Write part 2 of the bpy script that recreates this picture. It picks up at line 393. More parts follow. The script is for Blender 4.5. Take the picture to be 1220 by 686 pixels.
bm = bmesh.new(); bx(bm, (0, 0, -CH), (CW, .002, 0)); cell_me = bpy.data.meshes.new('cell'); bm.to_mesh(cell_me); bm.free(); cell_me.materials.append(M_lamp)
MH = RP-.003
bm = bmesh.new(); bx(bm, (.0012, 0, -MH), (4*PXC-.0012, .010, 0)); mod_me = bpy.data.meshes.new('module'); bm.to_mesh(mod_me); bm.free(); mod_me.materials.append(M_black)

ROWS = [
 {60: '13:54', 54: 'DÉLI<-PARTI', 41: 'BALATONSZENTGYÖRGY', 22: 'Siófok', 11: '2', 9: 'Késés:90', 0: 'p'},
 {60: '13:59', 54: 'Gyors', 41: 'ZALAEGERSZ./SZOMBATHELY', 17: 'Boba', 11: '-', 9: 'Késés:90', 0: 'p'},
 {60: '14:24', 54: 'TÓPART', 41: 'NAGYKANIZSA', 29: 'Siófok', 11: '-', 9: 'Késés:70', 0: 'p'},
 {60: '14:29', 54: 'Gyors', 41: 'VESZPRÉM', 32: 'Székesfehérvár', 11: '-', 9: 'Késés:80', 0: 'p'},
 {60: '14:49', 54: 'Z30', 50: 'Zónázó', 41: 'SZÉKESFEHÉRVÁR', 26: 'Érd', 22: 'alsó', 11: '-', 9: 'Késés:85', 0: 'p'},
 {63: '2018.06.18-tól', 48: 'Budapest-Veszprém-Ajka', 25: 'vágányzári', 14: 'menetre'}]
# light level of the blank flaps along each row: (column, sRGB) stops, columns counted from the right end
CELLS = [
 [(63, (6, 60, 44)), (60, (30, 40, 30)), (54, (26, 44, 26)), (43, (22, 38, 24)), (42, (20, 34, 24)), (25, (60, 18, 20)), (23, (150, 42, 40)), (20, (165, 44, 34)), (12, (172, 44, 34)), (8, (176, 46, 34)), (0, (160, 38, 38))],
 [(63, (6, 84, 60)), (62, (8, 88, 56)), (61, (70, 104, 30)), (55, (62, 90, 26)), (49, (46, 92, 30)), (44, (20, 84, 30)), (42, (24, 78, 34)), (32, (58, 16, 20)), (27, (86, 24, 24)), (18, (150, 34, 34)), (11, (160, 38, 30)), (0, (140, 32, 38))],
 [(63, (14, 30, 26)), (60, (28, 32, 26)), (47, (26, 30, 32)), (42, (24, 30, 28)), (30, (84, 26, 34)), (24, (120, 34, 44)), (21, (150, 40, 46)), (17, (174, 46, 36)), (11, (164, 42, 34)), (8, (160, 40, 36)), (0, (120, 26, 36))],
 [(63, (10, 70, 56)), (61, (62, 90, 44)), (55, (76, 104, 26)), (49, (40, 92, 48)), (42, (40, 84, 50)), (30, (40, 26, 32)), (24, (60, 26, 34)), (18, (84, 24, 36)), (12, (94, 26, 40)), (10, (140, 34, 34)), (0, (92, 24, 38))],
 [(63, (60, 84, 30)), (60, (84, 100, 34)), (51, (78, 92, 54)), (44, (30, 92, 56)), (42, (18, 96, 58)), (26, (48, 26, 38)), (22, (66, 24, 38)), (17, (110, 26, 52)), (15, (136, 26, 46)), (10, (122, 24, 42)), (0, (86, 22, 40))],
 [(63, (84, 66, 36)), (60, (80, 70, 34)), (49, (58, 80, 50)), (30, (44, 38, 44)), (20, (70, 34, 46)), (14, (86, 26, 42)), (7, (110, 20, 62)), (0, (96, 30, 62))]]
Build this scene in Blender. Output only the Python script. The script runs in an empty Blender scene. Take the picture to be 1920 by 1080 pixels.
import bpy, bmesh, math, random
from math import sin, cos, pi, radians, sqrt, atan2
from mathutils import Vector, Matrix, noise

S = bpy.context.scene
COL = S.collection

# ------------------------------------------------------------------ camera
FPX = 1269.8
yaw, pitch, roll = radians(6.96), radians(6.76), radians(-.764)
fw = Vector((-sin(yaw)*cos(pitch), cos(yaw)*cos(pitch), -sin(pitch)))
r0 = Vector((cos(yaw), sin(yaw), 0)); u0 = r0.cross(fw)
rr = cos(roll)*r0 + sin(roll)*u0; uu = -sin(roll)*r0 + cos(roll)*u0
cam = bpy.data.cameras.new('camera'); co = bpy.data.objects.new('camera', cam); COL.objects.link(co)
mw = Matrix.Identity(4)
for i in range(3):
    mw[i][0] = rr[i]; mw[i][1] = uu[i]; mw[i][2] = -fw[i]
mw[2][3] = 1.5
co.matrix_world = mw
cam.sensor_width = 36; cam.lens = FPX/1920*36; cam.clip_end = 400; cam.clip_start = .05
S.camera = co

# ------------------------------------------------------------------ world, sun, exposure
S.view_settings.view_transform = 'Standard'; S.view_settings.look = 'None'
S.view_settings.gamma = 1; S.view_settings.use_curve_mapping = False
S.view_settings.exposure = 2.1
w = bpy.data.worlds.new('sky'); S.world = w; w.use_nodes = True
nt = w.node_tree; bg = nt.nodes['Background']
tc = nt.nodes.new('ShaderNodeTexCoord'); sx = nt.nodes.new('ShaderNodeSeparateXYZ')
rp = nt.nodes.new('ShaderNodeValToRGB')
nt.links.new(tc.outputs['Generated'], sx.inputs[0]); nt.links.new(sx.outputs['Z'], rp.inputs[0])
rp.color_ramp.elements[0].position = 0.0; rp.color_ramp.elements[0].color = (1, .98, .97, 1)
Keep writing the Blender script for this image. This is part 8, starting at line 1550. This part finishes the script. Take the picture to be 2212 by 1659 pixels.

========================================================================

Request: Repeat these lines exactly and nothing more: the one containing "Build this scene", the one containing "COL = S.collection", and all the lines between.

Completed exercise:
Build this scene in Blender. Output only the Python script. The script runs in an empty Blender scene. Take the picture to be 1920 by 1080 pixels.
import bpy, bmesh, math, random
from math import sin, cos, pi, radians, sqrt, atan2
from mathutils import Vector, Matrix, noise

S = bpy.context.scene
COL = S.collection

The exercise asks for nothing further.